Con la reciente clausura del bar La Gloria -uno de los escasos santuarios del llanisquismo que nos quedaban- los bergantines y cascarones que solemos navegar a la deriva hemos perdido nuestro principal punto de atraque y hoy somos más náufragos que nunca.

Aquel bendito establecimiento -puerto de refugio y faro providencial en medio de las tempestades de los últimos noventa años-, lo había abierto en 1920 el padre de la hostelería local, Cosme San Román, patrón del cercano restaurante de la estación desde la llegada del tren a Llanes en 1905. Abundante historia en minúscula y pacíficos episodios cotidianos se respiraban entre sus paredes, aunque sabemos que en el otoño de 1937, y ya con el timón en otras manos, acudían a desayunar allí los oficiales de la Legión «Cóndor» que se alojaban en la casa de estilo montañés proyectada por el arquitecto Mariano D. Lastra para San Román en la misma acera (tomaban café, pan y manteca de la SADI, antes de salir en sus Heinkel desde la cuesta de Cue a machacar los últimos reductos republicanos del Frente Norte).

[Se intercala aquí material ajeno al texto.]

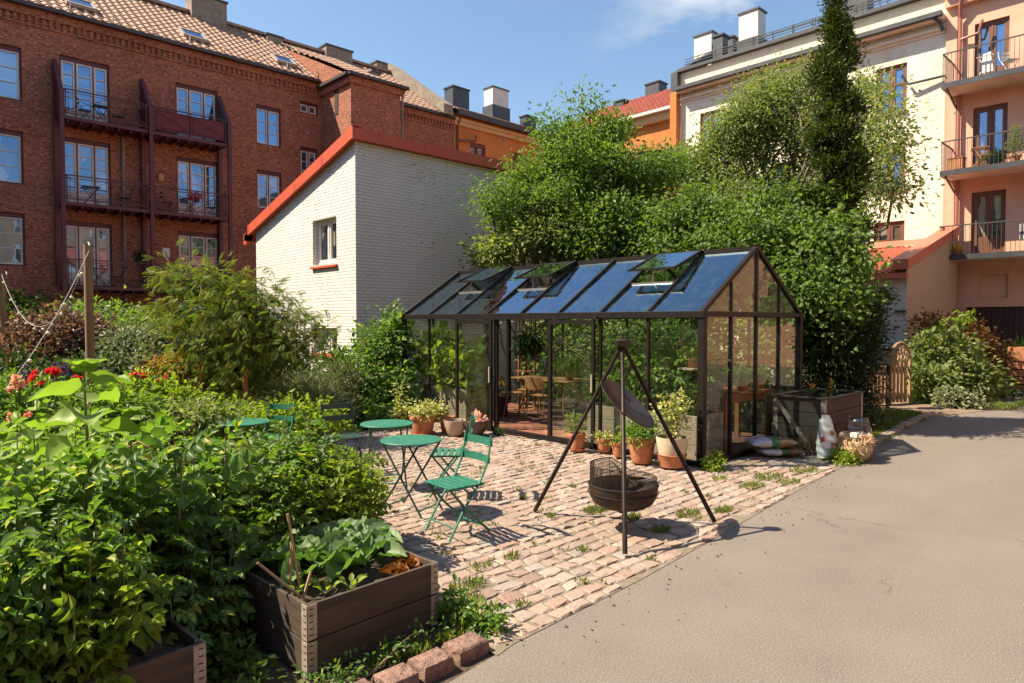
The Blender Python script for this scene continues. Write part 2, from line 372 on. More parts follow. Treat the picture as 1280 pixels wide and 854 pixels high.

Desde luego, mucho más importantes que aquellos alemanes de paso fueron los viajantes, las remaqueras, los vendedores y compradores del mercado semanal de los martes, las gentes que recalaban, siempre cargadas de prisas y de bultos, a coger el tren por los pelos, y los paisanos de cada mañana y de cada tarde, que daban sentido a aquel friso costumbrista. Se hubieran podido sacar de allí doscientas biografías de entre los protagonistas del largo ciclo vital de La Gloria, empezando por Pepín Sánchez Inclán, el chigrero que pilotó el negocio hasta el cierre final, y continuando con Miguelín Purón, Mento de la Llana, Pancho Martín, Alfredo Oreña Ríos y muchos más.

Oreña, por ejemplo, daba para mucha prosa. Jefe de la estación del ferrocarril, de esqueleto rectilíneo de hijodalgo y con cara de cavilar mucho, dosificaba una locuacidad de pinceladas telegráficas y mordaces. «Se cree usted importante porque tiene bigote, ¿eh amigo?», dicen que dijo una vez a un pollo metomentodo y cargante que no dejaba hablar a los demás.

Nadie aportó en Llanes más neologismos que aquel cliente habitual del bar de Pepín. Inventaba palabras por un tubo, con una lógica formal heredera del ideario «marxista» (de Groucho Marx). Esto lo sabe bien el celoriano Javier González Tamés, que guarda aún hojas sueltas del cuadernillo en el que Oreña volcaba sus desvelos por el arte del buen hablar. «Cometa» -dejó anotado el ferroviario- «no me peta. ¿Hay en el cielo cometa que cometa algún delito? Lo mismo que llamar al cielo firmamento: ¿no es un esperpento? ¿Quién va a ir a firmar algo allá arriba?» Su quisquillosa inquietud lo penetraba todo: «Y esa frase tan oída, el marido y la mujer, pardiez, ¿no sería mejor decir el marido y la marida?»

Oreña coincidía a menudo con Cosmín Menéndez, el gigante de un metro de altura que tocaba la percusión en la orquesta «Los Panchines»: el primero posicionado en tierra de nadie, a pie de barra, casi siempre en solitario, y Cosmín sentado en la primera línea de fuego. Uno inventando palabras, y el otro manejando sin florituras la gramática de la RAE. No era infrecuente la irrupción en escena de alguna dama que venía a cantar las cuarenta al pequeño Casanova: «¡Me tienes frita, Cosmín, que estás echando a perder al maridu míu, llevándomelu de juerga hasta las tantas, y es un hombre casáu!» En esas ocasiones Oreña era una esfinge y Cosmín se limitaba a poner los puntos sobre las íes: «¡Sí, casáu pero no capáu!»